Terör örgütü PKK'ya Pençe-Kilit operasyonu: Ağır darbe alan teröristlerin, Gara ve Kandil'e doğru geri çekilerek kaçtığı ifade ediliyor

Türk Silahlı Kuvvetleri (TSK) tarafından Milli İstihbarat Teşkilatı'nın da (MİT) desteği sınır ötesi ve yurt içinde başlattığı hava destekli kara operasyonları devam ediyor. Irak'ın kuzeyindeki Pençe-Kilit operasyonunda komandolar ve Bordo Bereliler, Zap ve Avaşin-Basyan Vadisi'nde güvenli bölgeler oluşturmak amacıyla bölgeyi PKK'dan temizliyor. TSK'nın seçkin birliklerinin katıldı son dönemlerin en kapsamlı operasyonunda şuana kadar 54 terörist etkisiz hale getirilirken, bölgede bulunan mağara, tüneller ile sığınaklar bulunarak imha edildi.

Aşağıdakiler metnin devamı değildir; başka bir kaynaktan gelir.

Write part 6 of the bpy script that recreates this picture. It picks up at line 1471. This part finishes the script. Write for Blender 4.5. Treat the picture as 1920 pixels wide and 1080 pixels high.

Komandoların ele geçirdiği sığınak, mağara ve tünelleri terk eden teröristlerin tuzakladığı el yapımı patlayıcılarda bir bir imha edildi. Mehmetçik tarafından PKK'dan temizlenen tepelere yerleşen komandolar ve Bordo Bereliler kurdukları geçici üs bölgelerine Baykuş Gözü termal kamera ile ağır makineli silahlar yerleştirildi. Operasyon kapsamında Zap ve Avaşin-Basyan bölgesi de havadan İHA ve SİHA'larla kontrol altına alındı. Sabah'ın haberine göre, Bölgede alan hâkimiyetini büyük oranda sağlayan Mehmetçik, ağır darbe alan teröristlerin, Gara ve Kandil'e doğru kaçtıkları belirlendi. GABBAR'DA ABLUKA Şırnak'ta 581 personelin katılımıyla 'Eren Abluka-5 Şehit Jandarma Er Şakir Elkovan Operasyonu' başlatıldı. Bölgede barındığı değerlendirilen teröristleri etkisiz hale getirmek amacıyla Şırnak'ta Eren Abluka-5 (Şırnak-Gabar Dağı-Karageçit) Şehit Jandarma Er Şakir Elkovan Operasyonu başlatıldı. Çakırsöğüt Jandarma Komando Tugay Komutanlığı'nca yürütülen operasyonda; jandarma özel harekat, jandarma komando ve güvenlik korucu timlerinden oluşan 581 personel görev alıyor. Operasyonun 1'inci gününde, Şırnak Gabar Dağı Karageçit bölgesinde yapılan arama ve tarama faaliyetinde tespit edilen 26 mağara ve 3 sığınakta; 1 adet el bombası, 3 adet obüs mühimmatı, 2 adet el yapımı patlayıcı ve 1 adet patlayıcı düzeneği ele geçirildi. CEZALANDIRMA OPERASYONU SÜRÜYOR Surıye'nin kuzeyinde 1 polis özel harekât memurunun şehit olduğu saldırıdan sonra bölgede komandolar tarafından başlatılan cezalandırma operasyonunda PKK/YPG'ye son dönemlerin en ağır darbesi vuruldu. Fırat Kalkanı ve Zeytin Dalı bölgelerine taciz ateşi açan 7 PKK/ YPG'li terörist etkisiz hale getirildi. İki günde etkisiz hale getirilen terörist sayısı 57'ye yükseldi.